October 14, 2014

31 Days of Creepy Scenes, #18: The Drop of Water

They've given us nightmares, given us chills, made us cringe, made us laugh, made us gag, and made us stare at the screen in awe: these are the scenes that pop into our minds when we think of great Horror Films, and we love them all.

*We recommend that if you've never seen these scenes before, that you experience them for the first time unspoiled in the movies that they come from, if you can. With that in mind, we'll try to be as spoiler-free as possible while discussing them; try, being the key word here.

Mario Bava is the man that we refer to around here as the Grandfather of Horror Cinema, and for good reason; from 1943-1979, the man completed the first ever Italian Horror film (I Vampiri); helped give birth to the Giallo Film (The Girl Who Knew Too Much & Blood and Black Lace); created one of the very first Slasher films (A Bay of Blood); and was an all around master of Gothic Horror.

Hell, he was a Master of Horror, period.

His 1963 effort, Black Sabbath, was a collection of three separate Horror stories, with a wrap-around hosted by none other than Boris Karloff himself. It's the third and final story in Black Sabbath, A Drop of Water, that terrified us a children.
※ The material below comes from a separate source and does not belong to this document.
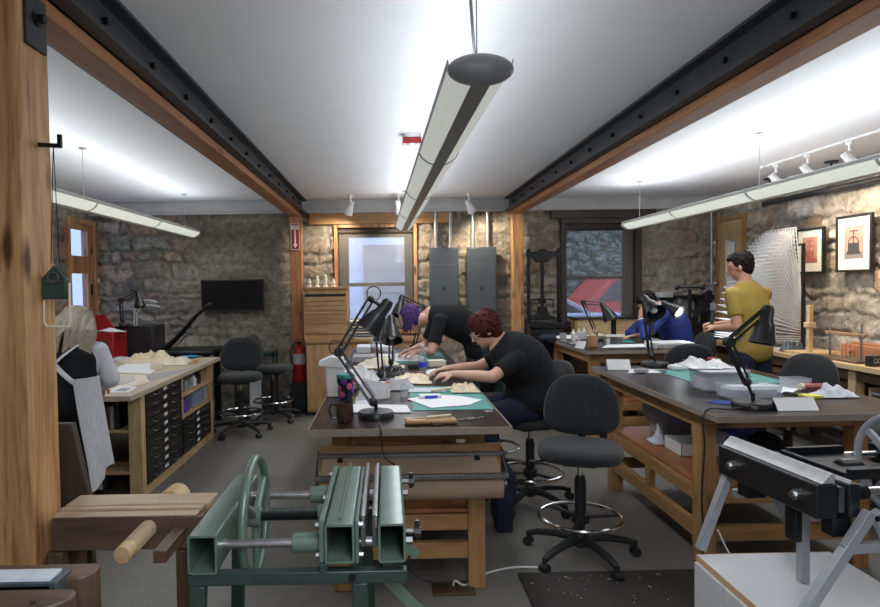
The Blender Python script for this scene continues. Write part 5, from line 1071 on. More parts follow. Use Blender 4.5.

It involves a woman that steals a valuable ring from the corpse of a dead old crone, only to see the crone rise from the dead, intent on punishing the thief for taking what belonged to her.

I still remember to this day, being a child and seeing that dead, twisted old woman floating across the floor, and running from the room, not being able to finish watching the movie. And mind you, I watched "scary movies" during the day when I was a kid. I was no fool.

For 1963, this must have been genuinely terrifying stuff for audiences to witness. Decades later, it was still terrifying stuff to us, which prompted many a nightmare. Decades later still, it remains an effective and chilling ghost story that goes to show that you do not need CGI and jump scares to terrify your audience.

We miss you, Mario Bava. We miss you a lot.